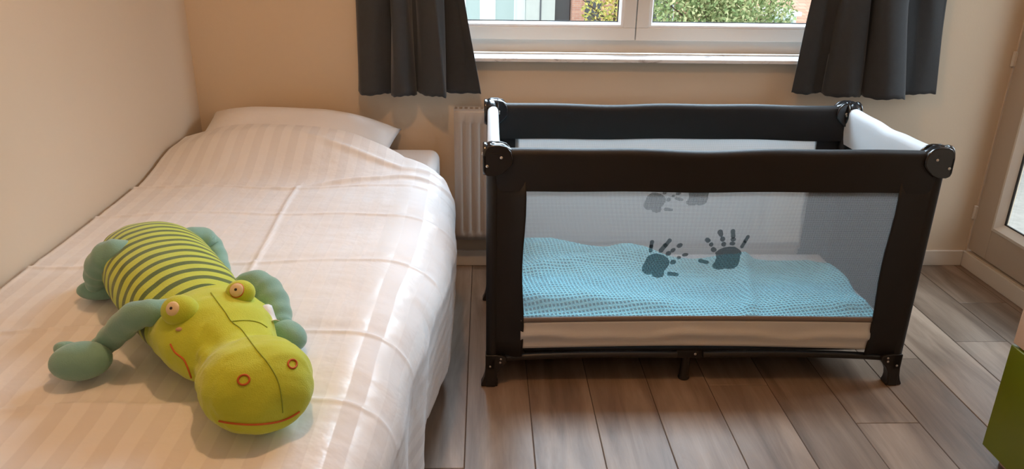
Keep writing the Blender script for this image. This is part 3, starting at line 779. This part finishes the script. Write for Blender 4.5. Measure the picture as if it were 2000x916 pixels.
# ------------------------------------------------------------------ cabinet at the right
cb = empty('drawer_cabinet', (1.309, 0, 0)); tag(cb, 'cabinet with lime green drawer below pale wooden front, at the right edge', 'cabinet')
CY1 = 1.628
MB().box(.020, .48, .72, CY1-.003, .048, .86).build('carcass', M['birch'], cb, bevel=.002)
MB().box(.045, .47, .74, CY1-.02, 0, .048).build('plinth', M['birch'], cb)
MB().box(0, .018, .72, CY1, .046, .348).build('drawer_front', M['green'], cb, bevel=.003)['label'] = 'lime green drawer front'
MB().box(.003, .019, .72, CY1-.001, .353, .86).build('cabinet_door', M['birch'], cb, bevel=.002)['label'] = 'pale wooden front'

# ------------------------------------------------------------------ plush crocodile
BZ = .560
toy = empty('plush_crocodile', (-.55, 1.28, BZ), 0); tag(toy, 'lime green plush crocodile with striped body and teal limbs lying on the bed', 'stuffed toy')
TO = Vector(toy.location)
def loft(name, secs, mat, attr=False, n=48, wr=0, seed=0, sup=2.3, folds=()):
    """secs: (x, y, half width, half height, z of the underside)"""
    S = catmull(secs, 7); m = len(S); G = []; al = []; acc = 0
    for i in range(m):
        a = S[min(i+1, m-1)]-S[max(i-1, 0)]; d = np.array([a[0], a[1]]); d /= max(np.linalg.norm(d), 1e-9)
        pr = np.array([-d[1], d[0]])
        if i: acc += float(np.hypot(*(S[i][:2]-S[i-1][:2])))
        x, y, hw, hh, zb = S[i]; hw = max(hw, .002); hh = max(hh, .002); row = []
        for k in range(n):
            t = 2*math.pi*k/n; c, s = math.cos(t), math.sin(t)
            e = 2/sup; cx_ = abs(c)**e*math.copysign(1, c); sz = abs(s)**e*math.copysign(1, s)
            if s < 0: sz *= .9
            r = 1+wr*float(fbm(np.array(i*.35), np.array(3*c+2*s*2.), seed))
            for fi, fw, fa, fn in folds: r += fa*math.sin(fn*t+2*math.sin(t*2+fi))*math.exp(-((i-fi)/fw)**2)
            row.append((x+pr[0]*hw*cx_*r-TO.x, y+pr[1]*hw*cx_*r-TO.y, zb+hh+hh*sz*r-TO.z))
            al.append(acc+.030*(1-c*c))
        G.append(row)
    mb = MB().grid(G, True); mb.f += [tuple(range(n)), tuple(range((m-1)*n, m*n))]
    o = mb.build(name, mat, toy, angle=180, sub=1)
    if attr:
        at = o.data.attributes.new('along', 'FLOAT', 'POINT'); at.data.foreach_set('value', al)
    return o
body = loft('body', [(-.792, 1.650, .03, .02, BZ+.028), (-.784, 1.638, .062, .042, BZ+.010), (-.760, 1.600, .090, .060, BZ), (-.715, 1.530, .104, .070, BZ-.003), (-.660, 1.445, .108, .073, BZ-.004), (-.605, 1.365, .106, .072, BZ-.003),
                     (-.555, 1.300, .102, .068, BZ), (-.515, 1.245, .094, .062, BZ), (-.485, 1.205, .080, .05, BZ+.004), (-.47, 1.185, .03, .03, BZ+.02)], M['stripe'], True, wr=.07, seed=3, sup=2.15, folds=((8, 5, .022, 8), (44, 6, .016, 9)))
head = loft('head', [(-.530, 1.270, .042, .030, BZ+.040), (-.524, 1.262, .074, .050, BZ+.020), (-.506, 1.238, .095, .064, BZ+.004), (-.477, 1.200, .099, .070, BZ-.002), (-.446, 1.163, .090, .066, BZ-.002), (-.420, 1.132, .074, .056, BZ), (-.402, 1.106, .071, .053, BZ+.001),
                     (-.381, 1.076, .083, .062, BZ), (-.360, 1.042, .088, .067, BZ-.002), (-.343, 1.014, .082, .063, BZ), (-.329, .992, .066, .050, BZ+.005), (-.321, .978, .040, .032, BZ+.016), (-.318, .974, .012, .012, BZ+.036)], M['lime'], wr=.12, seed=8, sup=2.1, folds=((38, 5, .030, 9), (22, 5, .014, 7)))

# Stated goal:
The lines from the start of the data through the line that contains "bevel=.002)['label'] = 'pale wooden front'" are to be returned exactly, please, with both ends included and every picture left out.

# Output for this task:
Keep writing the Blender script for this image. This is part 3, starting at line 779. This part finishes the script. Write for Blender 4.5. Measure the picture as if it were 2000x916 pixels.
# ------------------------------------------------------------------ cabinet at the right
cb = empty('drawer_cabinet', (1.309, 0, 0)); tag(cb, 'cabinet with lime green drawer below pale wooden front, at the right edge', 'cabinet')
CY1 = 1.628
MB().box(.020, .48, .72, CY1-.003, .048, .86).build('carcass', M['birch'], cb, bevel=.002)
MB().box(.045, .47, .74, CY1-.02, 0, .048).build('plinth', M['birch'], cb)
MB().box(0, .018, .72, CY1, .046, .348).build('drawer_front', M['green'], cb, bevel=.003)['label'] = 'lime green drawer front'
MB().box(.003, .019, .72, CY1-.001, .353, .86).build('cabinet_door', M['birch'], cb, bevel=.002)['label'] = 'pale wooden front'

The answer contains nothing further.